Researchers from the Risoe National Laboratory – Technical University of Denmark, in Roskilde, have successfully achieved an 8.7ºC drop in magnetic cooling, bringing environmentally friendly refrigeration closer to development. Magnetic cooling technology exploits materials such as gadolinium that heat up when exposed to a magnetic field and cool down when that field is removed.

‘Other groups have reported larger drops [using magnetic cooling]. However, our result was achieved with a small and versatile machine,’ says Nini Pryds, Senior Research Scientist at Risoe.

‘Our system is contrary to others in that the configuration of the regenerator is in the form of plates and not phorous/spherical particles. Using plates [gives us the] advantage [of] controlling the flow characteristics inside the regenerator as well as obtaining a low pressure drop along [it], which reduces the consumption of energy.’

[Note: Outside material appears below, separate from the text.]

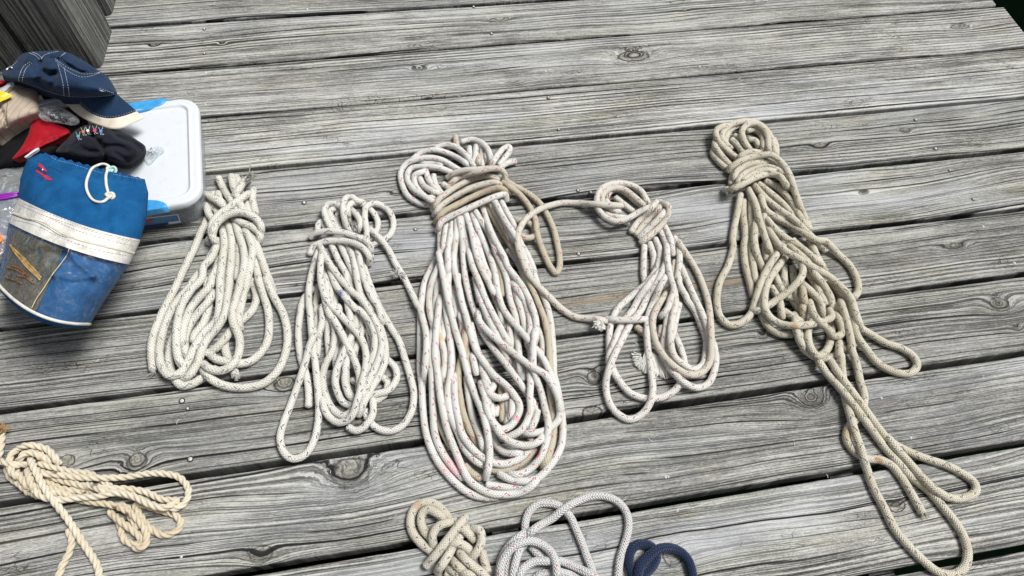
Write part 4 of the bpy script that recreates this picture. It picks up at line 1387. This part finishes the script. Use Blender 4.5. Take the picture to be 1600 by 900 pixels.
seam('ribbing', tt, [f"R {330+i*16},{600-i*2} {350+i*16},{570-i*2}" for i in range(0, 14)], simple('black_rib', (.03, .03, .034), .6), bag0, r=.0012, off=.0012)
wt = puff('white_tag', "R 170,834 203,808 245,778 274,768 266,781 225,808 184,836", "R 222,800", .104, .001, .098, simple('tag_white', (.7, .7, .74), .5), bag0, wr=.0002, n=40, rings=5)
clr = clear('crinkled_film', .10, (.93, .94, .95), .06, 90, .004, .5)
tag(puff('plastic_wrapper', "R 265,500 330,475 400,478 470,505 560,580 520,600 440,590 350,575 280,560", "R 410,535", .106, .012, .10, clr, None, wr=.008, wscale=70, seed=8, sharp=.008),
    'crinkled clear plastic wrapper shining just below the navy cap', 'wrapper')
tag(puff('red_pouch', "R -60,292 0,296 56,300 30,318 0,330 -60,345", "R 0,312", .10, .006, .06, redf, None, n=50, rings=8),
    'small red corner of cloth at the left edge under the navy cap', 'cloth')

# ------------------------------------------------------------------ beige pinstriped cap
n = NT('beige_pinstripe')
o = n.coord('Object')
s = n.sep(o)
st = n.math('FRACT', n.mul(n.add(n.add(s[0], n.mul(s[1], -.35)), n.mul(n.noise(o, 20, 2), .012)), 105))
ln = n.rng(n.math('ABSOLUTE', n.sub(st, .5)), .04, .10, 1, 0)
c = n.mix(n.rng(n.noise(o, 30, 4), .3, .7), (.50, .42, .33), (.40, .335, .26))
n.col(n.mix(n.mul(ln, .45), c, (.16, .12, .09))); n.set(Roughness=.9); n.bump(n.noise(o, 800, 2), .5, .0006)
bc = empty('baseball_cap', at(10, 180)); bc.location.z = 0
tag(bc, 'beige pinstriped cap lying at the left edge under the navy cap', 'cap')
bcr = puff('crown', "R -70,560 -70,400 40,330 105,305 200,338 256,350 268,430 275,520 205,562 130,595 60,632 0,668 -50,700", "R 90,470", .105, .028, .06, n.m, bc,
           folds=[("R 0,480 30,560 55,640", .006, 3), ("R 20,520 -10,600", .006, 3)], wr=.004, wscale=24, seed=11)
tt = bvh_of(bcr)
seam('seam', tt, ["R 55,440 48,520 52,600", "R 100,318 190,350 258,362"], simple('dark_thread', (.18, .13, .09), .9), bc, r=.0005)
yel = simple('yellow_card', (.80, .58, .03), .45, .05)
yc = puff('card', "R -40,378 20,372 60,385 85,402 50,425 15,440 -30,458", "R 25,405", .139, .001, .1375, yel, None, wr=.0003, n=50, rings=6, p=8)
tag(yc, 'bright yellow card lying on the beige pinstriped cap', 'card')
tt = bvh_of(yc)
decal('printed_fruit', tt, [[(cx+3.4*math.cos(a), cy+2.0*math.sin(a)) for a in np.linspace(0, 6.28, 14)[:-1]] for cx, cy in ((6, 151), (10.5, 148))], simple('pale_yellow', (.80, .68, .25), .5), yc, .0006)
tag(puff('plastic_sleeve', "R -20,370 30,335 80,305 100,312 70,345 20,385 -20,400", "R 45,345", .136, .003, .132, clear('sleeve_film', .35, (.9, .92, .94), .1), None, n=40, rings=6),
    'strip of clear plastic sleeve between the yellow card and the navy cap', 'sleeve')

# ------------------------------------------------------------------ navy cap with a sand-edged peak
navy = cloth('navy_twill', (.012, .030, .070), .88, var=.25, fold=.35)
nc = empty('baseball_cap', at(110, 150)); nc.location.z = 0
tag(nc, 'navy blue cap with white stitching and a sand-edged peak, on top of the pile', 'cap')
cr_ = puff('crown', "R 28,275 22,240 60,215 88,180 145,115 200,96 260,90 330,88 400,84 470,96 560,140 640,190 700,232 750,262 795,325 818,380 800,398 740,408 640,416 560,414 500,412 420,400 330,372 240,338 130,305 60,300", "R 400,250",
           .128, .060, .10, navy, nc, p=2.2, rings=40, n=150, wr=.004, wscale=26, seed=21, sharp=.004,
           folds=[("R 285,175 300,220 345,255 385,250", .018, 6), ("R 330,370 300,330 285,280 300,240", .009, 5), ("R 420,150 500,205 580,240 650,235", .012, 4),
                  ("R 160,180 220,190 250,240 260,300", .006, 5), ("R 380,300 360,340 330,370", .006, 5), ("R 560,170 600,200 640,215", .005, 5), ("R 480,230 600,280 740,300", .005, 9)])
tt = bvh_of(cr_)
thr = simple('white_thread', (.55, .58, .62), .8)
seam('stitching', tt, ["R 390,145 440,185 520,228 580,250 640,250 715,237", "R 392,158 440,205 510,250 570,272 640,265 700,243",
    "R 408,185 430,260 445,330 450,402", "R 450,205 465,270 480,340 487,405", "R 208,168 165,200 142,250 130,298", "R 222,175 185,210 165,260 155,305",
    "R 205,102 250,122 290,158", "R 228,98 268,115 300,142", "R 350,105 310,120 285,155", "R 420,132 460,102", "R 130,298 240,334 330,368 420,396 500,408 640,411 780,398 812,390",
    "R 340,105 375,100 410,90", "R 85,195 130,158", "R 700,350 760,372 800,385"], thr, nc, r=.00045, off=.0003, dashed=.0045)
q = hit(tt, *px_of("R 388,128")[0])
bm = bmesh.new(); vs = bmesh.ops.create_uvsphere(bm, u_segments=16, v_segments=10, radius=.0062)['verts']
bmesh.ops.scale(bm, vec=(1.2, 1, .6), verts=vs); bmesh.ops.translate(bm, vec=tuple(q+np.array([0, 0, .001])), verts=vs)
bm_obj('button', bm, navy, nc)
decal('white_mark', tt, ["R 692,360 712,362 735,372 712,370"], thr, nc, .0008)
a = Acc(); P = np.array([hit(tt, *p_, .002) if hit(tt, *p_) is not None else at(*p_, .13) for p_ in px_of("R 45,222 60,208 80,206 92,214")])
a.tube(resample(catmull(P, 4), step=.002), .0016, segs=8); a.build('buckle', simple('buckle_metal', (.7, .72, .72), .3, Metallic=.6), nc)
puff('back_strap', "R 16,235 30,215 48,212 50,250 45,290 25,285 18,262", "R 34,250", .125, .006, .11, navy, nc, n=40, rings=8)
# the peak: a curved, thick sheet
def strip(name, A, B, zA, zB, mat, parent, m=40, k=10, arch=.0, th=.0028):
    PA = resample(catmull(px_of(A), 10), n=m); PB = resample(catmull(px_of(B), 10), n=m)
    V, F = [], []
    for side in (0, 1):
        for i in range(m):
            for j in range(k):
                u, v = i/(m-1), j/(k-1)
                q = PA[i]*(1-v)+PB[i]*v
                z = zA*(1-v)+zB*v+arch*(1-(2*u-1)**2)-side*th
                V.append(at(q[0], q[1], z))
    N = m*k
    for i in range(m-1):
        for j in range(k-1):
            a = i*k+j
            F.append((a, a+1, a+k+1, a+k)); F.append((N+a, N+a+k, N+a+k+1, N+a+1))
    for i in range(m-1):
        for j in (0, k-1):
            a = i*k+j; F.append((a, a+k, N+a+k, N+a))
    for j in range(k-1):
        for i in (0, m-1):
            a = i*k+j; F.append((a, N+a, N+a+1, a+1))
    bm = bmesh.new(); vs = [bm.verts.new(v) for v in V]
    for f in F: bm.faces.new([vs[i] for i in f])
    bmesh.ops.recalc_face_normals(bm, faces=bm.faces[:])
    return bm_obj(name, bm, mat, parent)
pk1 = strip('peak', "R 530,405 620,405 720,402 815,384", "R 530,420 590,487 665,538 760,562 860,548 962,512", .131, .106, navy, nc, arch=.008)
n = NT('sand_cloth'); o = n.coord()
n.col(n.mix(n.rng(n.noise(o, 45, 4), .35, .75), (.66, .62, .54), (.56, .47, .32))); n.set(Roughness=.9); n.bump(n.noise(o, 700, 2), .4, .0005)
strip('peak_edge', "R 528,416 590,487 665,538 760,562 860,548 962,512", "R 415,404 470,466 560,545 690,610 825,638 1016,562", .1062, .0985, n.m, nc, arch=.0078, k=6)
seam('peak_stitching', bvh_of(pk1), ["R 545,425 600,480 670,528 760,552 858,538 950,506"], thr, nc, r=.0004, dashed=.004)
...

The research group ultimately aims to build a prototype refrigerator by 2010, using ceramic plates made of lanthanum, strontium, calcium and manganese, to replace gadolinium.

‘Ceramic materials are much cheaper than gadolinium. Also, they do not corrode in water, and tuning [their] Curie temperature (the temperature with the maximum magnetocaloric effect) is possible,’ says Pryds.

In the prototype, the magnetised plates will transfer their heat to water which will be pumped to a hot heat exchanger located outside the machine. When the magnetic field is removed, the plates will become cooler, drawing heat from the water, which will transfer its low temperatures to the cold heat exchanger located in the fridge.

‘This is the same principle as the cold and hot loops of a compressor-based refrigerator,’ explains Pryds.

But while traditional fridges can use up to 150W to induce temperature changes, the magnetic refrigerator will only require energy to circulate the water. And no damaging hydrofluorocarbons will be used.

The initial drop of 8.7ºC was obtained using a large electromagnet which requires high power consumption, making it unsuitable for practical use.

‘We are currently implementing a permanent magnet field source of the Halbach type (a cylinder assembly of neodymium iron boron magnet blocks with a diameter of around 20cm)’, adds Pryds.

There is still some fine-tuning that needs to be done before the system can achieve the 40ºC temperature range required for refrigeration. Pryds expects the technology will initially be used in industry, but would like to see it one day used in household refrigeration.